# start of AVAILABLE DATA

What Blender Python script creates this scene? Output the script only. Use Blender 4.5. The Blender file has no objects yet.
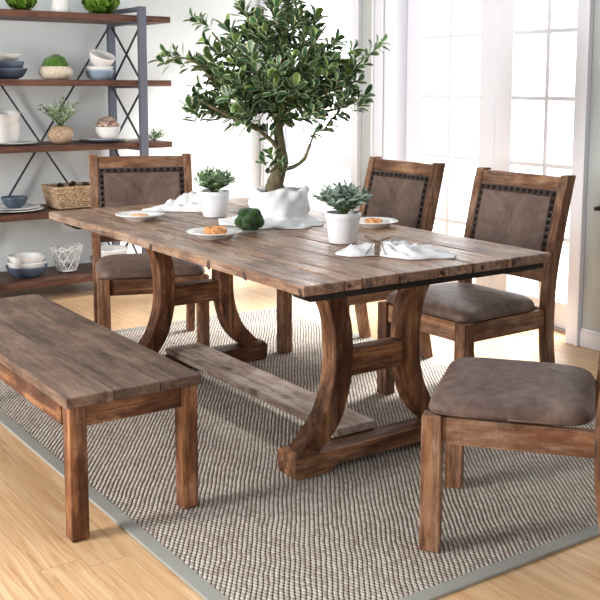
import bpy, math, random
from mathutils import Vector, Matrix, noise
from math import sin, cos, pi, radians, sqrt
S = bpy.context.scene
COL = S.collection
PI = pi
# ---------------------------------------------------------------- camera
YAW, PIT, ROL = 0.62210, 0.13467, 0.00475
CAM = Vector((-1.6369, -2.4074, 1.3542))
FPX, CX, CY = 1002.65, 328.61, 220.12
fw = Vector((sin(YAW)*cos(PIT), cos(YAW)*cos(PIT), -sin(PIT)))
rt = Vector((cos(YAW), -sin(YAW), 0)); up = rt.cross(fw)
r2 = rt*cos(ROL)+up*sin(ROL); u2 = -rt*sin(ROL)+up*cos(ROL)
cd = bpy.data.cameras.new('camera'); co = bpy.data.objects.new('camera', cd); COL.objects.link(co)
m = Matrix((r2, u2, -fw)).transposed().to_4x4(); m.translation = CAM
co.matrix_world = m
cd.sensor_width = 36; cd.sensor_fit = 'HORIZONTAL'; cd.lens = FPX*36/600
cd.shift_x = (300-CX)/600; cd.shift_y = (CY-300)/600
cd.clip_end = 100
S.camera = co
# ---------------------------------------------------------------- light
W = bpy.data.worlds.new('daylight'); S.world = W; W.use_nodes = True
nt = W.node_tree; nt.nodes.clear()
wo = nt.nodes.new('ShaderNodeOutputWorld'); bg = nt.nodes.new('ShaderNodeBackground')
tc = nt.nodes.new('ShaderNodeTexCoord'); sp = nt.nodes.new('ShaderNodeSeparateXYZ')
mr = nt.nodes.new('ShaderNodeMapRange'); mr.interpolation_type = 'SMOOTHSTEP'
nt.links.new(tc.outputs['Generated'], sp.inputs[0]); nt.links.new(sp.outputs['X'], mr.inputs['Value'])
SKY_LOW, SKY_HIGH = 0.40, 3.6
mr.inputs['From Min'].default_value = 0.1; mr.inputs['From Max'].default_value = 0.5
mr.inputs['To Min'].default_value = SKY_LOW; mr.inputs['To Max'].default_value = SKY_HIGH
bg.inputs['Color'].default_value = (0.97, 0.98, 1.0, 1)
nt.links.new(mr.outputs[0], bg.inputs['Strength']); nt.links.new(bg.outputs[0], wo.inputs[0])
def area(name, loc, target, sx, sy, energy, col=(1, 1, 1)):
    l = bpy.data.lights.new(name, 'AREA'); l.shape = 'RECTANGLE'; l.size = sx; l.size_y = sy; l.energy = energy; l.color = col
    o = bpy.data.objects.new(name, l); COL.objects.link(o); o.location = loc
    o.rotation_euler = (Vector(target)-Vector(loc)).to_track_quat('-Z', 'Y').to_euler(); return o
area('left_window_light', (-4.6, 1.1, 1.75), (0.5, 1.0, 0.5), 1.3, 1.4, 250, (1.0, 0.98, 0.96))
area('door_daylight', (4.9, 2.0, 4.6), (1.9, 1.9, 0.0), 1.4, 1.4, 1300, (1, 0.98, 0.95))
S.view_settings.view_transform = 'Standard'; S.view_settings.look = 'None'
S.view_settings.exposure = 0.32; S.view_settings.gamma = 1; S.view_settings.use_curve_mapping = False

# ---------------------------------------------------------------- materials
def lin(c):
    return tuple(((x/255)/12.92 if x/255 <= .04045 else (((x/255)+.055)/1.055)**2.4) for x in c)+(1,)
class NT:
    def __init__(s, name):
        s.m = bpy.data.materials.new(name); s.m.use_nodes = True; s.t = s.m.node_tree; s.t.nodes.clear()
        s.out = s.n('ShaderNodeOutputMaterial'); s.b = s.n('ShaderNodeBsdfPrincipled'); s.l(s.b.outputs[0], s.out.inputs[0])
    def n(s, k, **kw):
        x = s.t.nodes.new(k)
        for a, v in kw.items(): setattr(x, a, v)
        return x
    def l(s, a, b): s.t.links.new(a, b)
    def put(s, sock, v):
        if hasattr(v, 'is_linked') or hasattr(v, 'links'): s.l(v, sock)
        else: sock.default_value = v
    def math(s, op, a, b=0, c=0, clamp=False):
        x = s.n('ShaderNodeMath', operation=op, use_clamp=clamp)
        for i, v in enumerate((a, b, c)): s.put(x.inputs[i], v)
        return x.outputs[0]
    def vmath(s, op, a, b):
        x = s.n('ShaderNodeVectorMath', operation=op); s.put(x.inputs[0], a); s.put(x.inputs[1], b); return x.outputs[0]
    def noise(s, vec, scale, detail=6, rough=.6, dist=0, out='Fac'):
        x = s.n('ShaderNodeTexNoise'); s.put(x.inputs['Vector'], vec); x.inputs['Scale'].default_value = scale
        x.inputs['Detail'].default_value = detail; x.inputs['Roughness'].default_value = rough; x.inputs['Distortion'].default_value = dist
        return x.outputs[out]
    def ramp(s, fac, stops, interp='LINEAR'):
        x = s.n('ShaderNodeValToRGB'); x.color_ramp.interpolation = interp; e = x.color_ramp.elements
        e[0].position, e[0].color = stops[0][0], lin(stops[0][1]); e[1].position, e[1].color = stops[-1][0], lin(stops[-1][1])
        for p, c in stops[1:-1]:
            q = e.new(p); q.color = lin(c)
        s.put(x.inputs[0], fac); return x.outputs[0]
    def mix(s, fac, a, b, mode='MIX'):
        x = s.n('ShaderNodeMix', data_type='RGBA', blend_type=mode)
        s.put(x.inputs[0], fac)
        for i, v in ((6, a), (7, b)):
            s.put(x.inputs[i], lin(v) if isinstance(v, tuple) and len(v) == 3 else v)
        return x.outputs[2]
    def mapr(s, v, a, b, c=0, d=1):
        x = s.n('ShaderNodeMapRange'); s.put(x.inputs[0], v)
        for i, q in enumerate((a, b, c, d)): s.put(x.inputs[i+1], q)
        return x.outputs[0]
    def bump(s, h, strength, dist=.01):
        x = s.n('ShaderNodeBump'); s.put(x.inputs['Height'], h); x.inputs['Strength'].default_value = strength; x.inputs['Distance'].default_value = dist
        s.l(x.outputs[0], s.b.inputs['Normal']); return x
    def obj(s): return s.n('ShaderNodeTexCoord').outputs['Object']
    def set(s, **kw):
        for k, v in kw.items():
            k = {'color': 'Base Color', 'rough': 'Roughness', 'metal': 'Metallic', 'spec': 'Specular IOR Level', 'coat': 'Coat Weight', 'sheen': 'Sheen Weight', 'trans': 'Transmission Weight', 'sss': 'Subsurface Weight'}[k]
            s.put(s.b.inputs[k], lin(v) if isinstance(v, tuple) and len(v) == 3 else v)
        return s.m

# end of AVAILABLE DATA

PROBLEM DETAILS: Reply with the number of lines in the material above that contain "objects", and nothing more.

FULL RESPONSE: 3